◆ Material provided

────

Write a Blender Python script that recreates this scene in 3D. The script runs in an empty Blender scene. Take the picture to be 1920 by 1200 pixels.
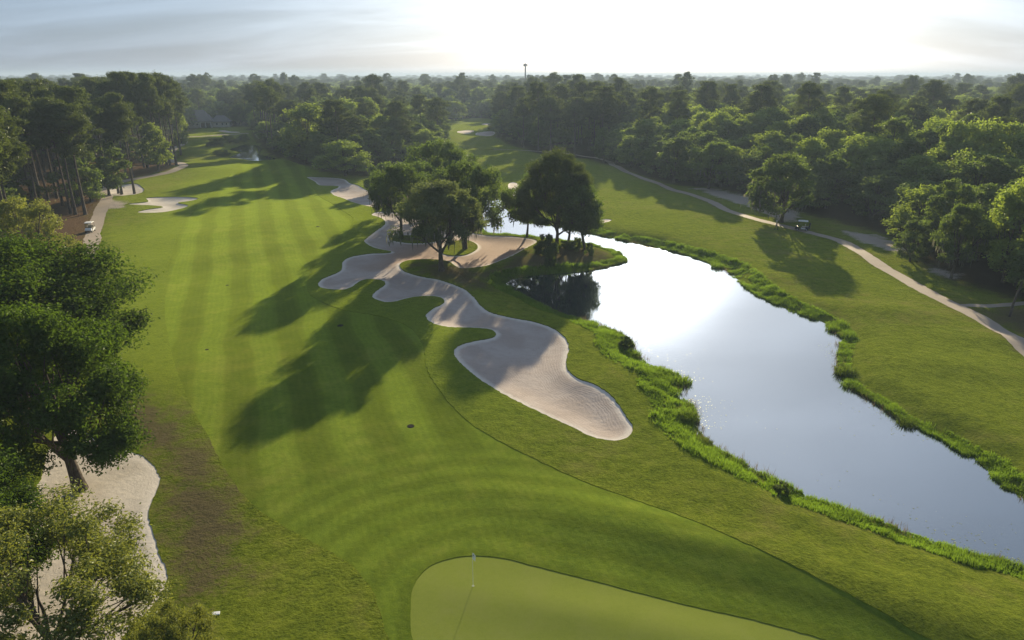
import bpy, math, random
import numpy as np
from math import radians, sin, cos, pi
from mathutils import Vector, Matrix, geometry

S = bpy.context.scene
COL = S.collection

# ------------------------------------------------------------------ camera
F_PX, PITCH, CAM_H = 1297.0, radians(19.5), 28.5
cam_d = bpy.data.cameras.new('camera')
cam = bpy.data.objects.new('camera', cam_d); COL.objects.link(cam)
cam_d.sensor_width = 36.0
cam_d.lens = 36.0 * F_PX / 1920.0
cam_d.clip_start, cam_d.clip_end = 0.5, 30000.0
cam.location = (0, 0, CAM_H)
cam.rotation_euler = (radians(90) - PITCH, 0, 0)
S.camera = cam

# ------------------------------------------------------------------ light
SUN_EL, SUN_AZ = radians(15.0), radians(11.5)      # azimuth clockwise from +Y
SUN_DIR = Vector((sin(SUN_AZ) * cos(SUN_EL), cos(SUN_AZ) * cos(SUN_EL), sin(SUN_EL)))
S.view_settings.view_transform = 'Standard'
S.view_settings.look = 'None'
S.view_settings.exposure = 1.18
S.view_settings.gamma = 1.0
S.view_settings.use_curve_mapping = False
S.cycles.use_denoising = True
S.cycles.max_bounces = 8
S.cycles.diffuse_bounces = 3
S.cycles.glossy_bounces = 3
S.cycles.transmission_bounces = 4
S.cycles.volume_bounces = 1
S.cycles.caustics_reflective = False
S.cycles.sample_clamp_indirect = 8.0
sun_d = bpy.data.lights.new('sun', 'SUN')
sun_d.energy, sun_d.angle, sun_d.color = 5.0, radians(0.6), (1.0, 0.83, 0.54)
sun = bpy.data.objects.new('sun', sun_d); COL.objects.link(sun)
sun.rotation_euler = SUN_DIR.to_track_quat('Z', 'Y').to_euler()
sun.location = SUN_DIR * 300


def nd(nt, typ, ins=None, **props):
    n = nt.nodes.new(typ)
    for k, v in props.items():
        setattr(n, k, v)
    for k, v in (ins or {}).items():
        s = n.inputs[k]
        if isinstance(v, bpy.types.NodeSocket):
            nt.links.new(v, s)
        else:
            s.default_value = v
    return n


def mth(nt, op, a, b=0.0, c=0.0, clamp=False):
    n = nt.nodes.new('ShaderNodeMath'); n.operation = op; n.use_clamp = clamp
    for i, v in enumerate((a, b, c)):
        if isinstance(v, bpy.types.NodeSocket): nt.links.new(v, n.inputs[i])
        else: n.inputs[i].default_value = v
    return n.outputs[0]


def mixc(nt, f, a, b, mode='MIX'):
    n = nt.nodes.new('ShaderNodeMix'); n.data_type = 'RGBA'; n.blend_type = mode
    for s, v in ((n.inputs[0], f), (n.inputs[6], a), (n.inputs[7], b)):
        if isinstance(v, bpy.types.NodeSocket): nt.links.new(v, s)
        else: s.default_value = (*v, 1.0) if isinstance(v, tuple) and len(v) == 3 else v
    return n.outputs[2]


def sstep(nt, v, lo, hi):
    n = nt.nodes.new('ShaderNodeMapRange'); n.interpolation_type = 'SMOOTHSTEP'
    nt.links.new(v, n.inputs[0]); n.inputs[1].default_value = lo; n.inputs[2].default_value = hi
    return n.outputs[0]


W = bpy.data.worlds.new('World'); S.world = W; W.use_nodes = True
wt = W.node_tree; wt.nodes.clear()
sky = nd(wt, 'ShaderNodeTexSky', sky_type='NISHITA', sun_disc=False, sun_elevation=SUN_EL,
         sun_rotation=SUN_AZ, altitude=10.0, air_density=1.0, dust_density=1.0, ozone_density=3.0)
# thin evening cloud: sheets high up, brighter the closer they lie to the sun
tc = nd(wt, 'ShaderNodeTexCoord')
sep = nd(wt, 'ShaderNodeSeparateXYZ', {0: tc.outputs['Generated']})
zz = mth(wt, 'ADD', mth(wt, 'MAXIMUM', sep.outputs[2], 0.0), 0.20)
pl = nd(wt, 'ShaderNodeCombineXYZ', {0: mth(wt, 'DIVIDE', sep.outputs[0], zz), 1: mth(wt, 'DIVIDE', sep.outputs[1], zz)})
mp = nd(wt, 'ShaderNodeMapping', {'Vector': pl.outputs[0], 'Rotation': (0, 0, 0.5), 'Scale': (0.55, 1.5, 1.0), 'Location': (1.3, 0.4, 0)})
cn = nd(wt, 'ShaderNodeTexNoise', {'Vector': mp.outputs[0], 'Scale': 1.5, 'Detail': 6.0, 'Roughness': 0.52, 'Distortion': 0.4})
cov = sstep(wt, cn.outputs[0], 0.30, 0.72)
dt = nd(wt, 'ShaderNodeVectorMath', {0: tc.outputs['Generated'], 1: tuple(SUN_DIR)}, operation='DOT_PRODUCT')
mu = mth(wt, 'MAXIMUM', dt.outputs['Value'], 0.0)
gl = mth(wt, 'ADD', mth(wt, 'MULTIPLY', mth(wt, 'POWER', mu, 14.0), 2.7), mth(wt, 'MULTIPLY', mth(wt, 'POWER', mu, 350.0), 16.0))
glow = nd(wt, 'ShaderNodeVectorMath', {0: (2.65, 2.75, 2.75), 'Scale': gl}, operation='SCALE')
veil = nd(wt, 'ShaderNodeVectorMath', {0: glow.outputs[0], 1: (1.75, 2.27, 3.05)}, operation='ADD')
veil = nd(wt, 'ShaderNodeVectorMath', {0: veil.outputs[0], 'Scale': mth(wt, 'ADD', 0.80, mth(wt, 'MULTIPLY', cov, 0.38))}, operation='SCALE')
wcol = mixc(wt, 0.88, sky.outputs[0], veil.outputs[0])
bg = nd(wt, 'ShaderNodeBackground', {'Color': wcol, 'Strength': 0.078})
wo = nd(wt, 'ShaderNodeOutputWorld', {'Surface': bg.outputs[0]})

# ------------------------------------------------------------------ helpers
CP, SP = cos(PITCH), sin(PITCH)


def ray(px, py):
    u, v = (np.asarray(px, float) - 960) / F_PX, (600 - np.asarray(py, float)) / F_PX
    return u, CP + v * SP, -SP + v * CP


def on_plane(px, py, z):
    dx, dy, dz = ray(px, py)
    t = (z - CAM_H) / np.minimum(dz, -0.003)
    return np.stack([dx * t, dy * t], -1)


def ss(a, b, x):
    t = np.clip((x - a) / (b - a), 0, 1)
    return t * t * (3 - 2 * t)


def smooth_poly(p, closed=True, sub=8):
    p = np.asarray(p, float); n = len(p); out = []
    rng_ = range(n) if closed else range(n - 1)
    for i in rng_:
        if closed: a, b, c, d = p[i - 1], p[i], p[(i + 1) % n], p[(i + 2) % n]
        else: a, b, c, d = p[max(i - 1, 0)], p[i], p[i + 1], p[min(i + 2, n - 1)]
        for k in range(sub):
            t = k / sub
            out.append(0.5 * ((2 * b) + (c - a) * t + (2 * a - 5 * b + 4 * c - d) * t * t + (3 * b - a - 3 * c + d) * t ** 3))
    if not closed: out.append(p[-1])
    return np.array(out)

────

◆ Stated exercise
Up to and including the line with "S.camera = cam", copy the data above from its first line. Skip pictures.

◆ Worked solution
Write a Blender Python script that recreates this scene in 3D. The script runs in an empty Blender scene. Take the picture to be 1920 by 1200 pixels.
import bpy, math, random
import numpy as np
from math import radians, sin, cos, pi
from mathutils import Vector, Matrix, geometry

S = bpy.context.scene
COL = S.collection

# ------------------------------------------------------------------ camera
F_PX, PITCH, CAM_H = 1297.0, radians(19.5), 28.5
cam_d = bpy.data.cameras.new('camera')
cam = bpy.data.objects.new('camera', cam_d); COL.objects.link(cam)
cam_d.sensor_width = 36.0
cam_d.lens = 36.0 * F_PX / 1920.0
cam_d.clip_start, cam_d.clip_end = 0.5, 30000.0
cam.location = (0, 0, CAM_H)
cam.rotation_euler = (radians(90) - PITCH, 0, 0)
S.camera = cam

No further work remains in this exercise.